In preparation for this week’s classes, I have been reading about the prophet Enoch.  Although there are men in the scriptures who seem a bit inaccessible to me either because they’re too perfect or too superhuman (I’m thinking about Nephi and Elijah, for example), Enoch seems like my kind of guy. Uncertain. Deeply flawed. Human.

When God first told Enoch that he wanted him to go preach to the people, Enoch was full of very reasonable excuses. “Why me?” he said in essence. “I’m too young, nobody likes me, and I don’t talk so good” (see Moses 6:31). Something like that, anyway. Well, God sent him out nonetheless, and the early results were not very promising. We’re told that “all men were offended because of him.” Some said, “there is a strange thing in the land; a wild man hath come among us” (Moses 6:37-38). (You can see what this new assignment did for Enoch’s popularity.)

Even so, Enoch persisted, and the people came around—and then some. So great was the impact of this one, humble man and his glorious message that “the Lord called his people ZION, because they were of one heart and one mind, and dwelt in righteousness; and there was no poor among them” (Moses 7:18).

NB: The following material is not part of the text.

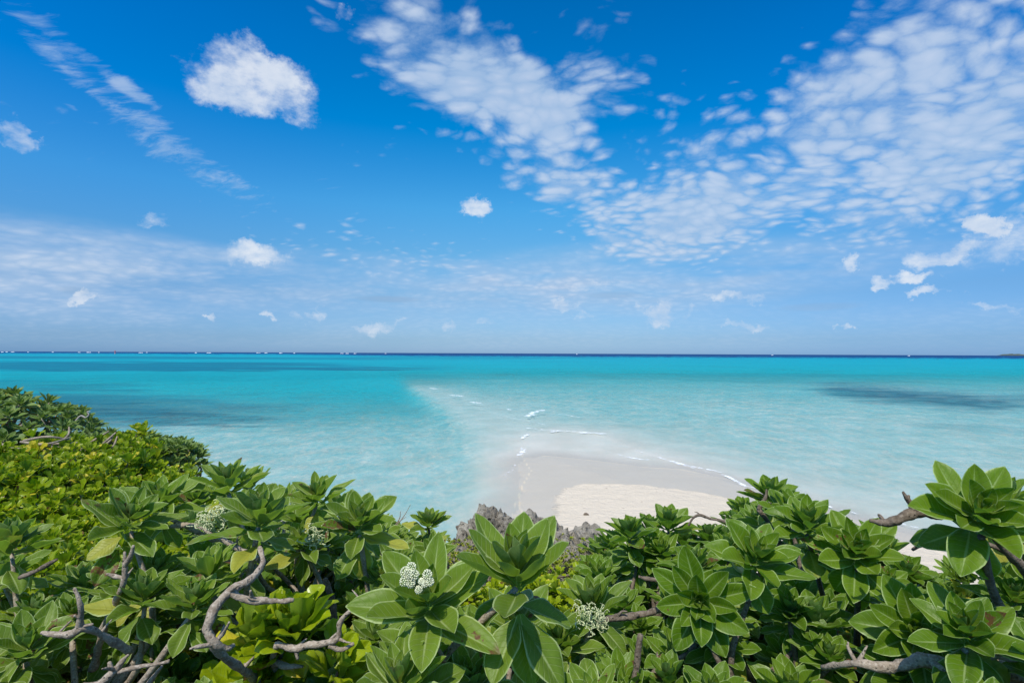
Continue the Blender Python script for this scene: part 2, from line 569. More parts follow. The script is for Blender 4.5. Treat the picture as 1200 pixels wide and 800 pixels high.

Imagine. Who wouldn’t want to live in such a place with such a great group of people? And to think it was all made possible by a reluctant prophet—a man who thought himself so awkward and so unpopular that he tried at first to decline the assignment.

You and I may never have the opportunity to dwell in such a place, but fortunately we do enjoy the benefits that come from having a living prophet on the earth. This coming weekend, in fact, Thomas S. Monson will be addressing the world along with his counselors and the Twelve Apostles, men divinely appointed to share with us the will and word of the Lord.

Enoch’s followers had to go up into the mountains to hear his message. But you and I can hear a prophet’s voice without even getting up off of the sofa. If your receive BYU-TV through your cable provider (most of them carry it), you’re all set. And if not, you can always watch a live stream of the conference online. Just go to lds.org where you’ll find all kinds of options for hearing the words of the prophet in your own home. (Sessions run both Saturday, Oct. 1, and Sunday, Oct. 2, from 9 a.m. to 11 a.m. and from 1 p.m. to 3 p.m. PDT.)

President Dieter F. Uchtdorf, Second Counselor in the First Presidency, reminds us of what a blessing it is to have a living prophet—and the miraculous technology that allows us to hear his words here in California even though he is standing and speaking hundreds of miles away:

“Our merciful and loving Heavenly Father has not forsaken and will not forsake His children. Today, as well as in times past, He has appointed apostles and prophets. He continues to reveal His word to them.

“What a marvelous privilege it is to hear God’s messages for each of us during general conference! Let us prepare well for this great blessing of divine guidance delivered by His chosen servants.

“For this is no ordinary blessing” (Ensign, Sept. 2011).

I’m looking forward to a great, inspiring weekend. As one who is himself deeply flawed and very human, I need all the help I can get.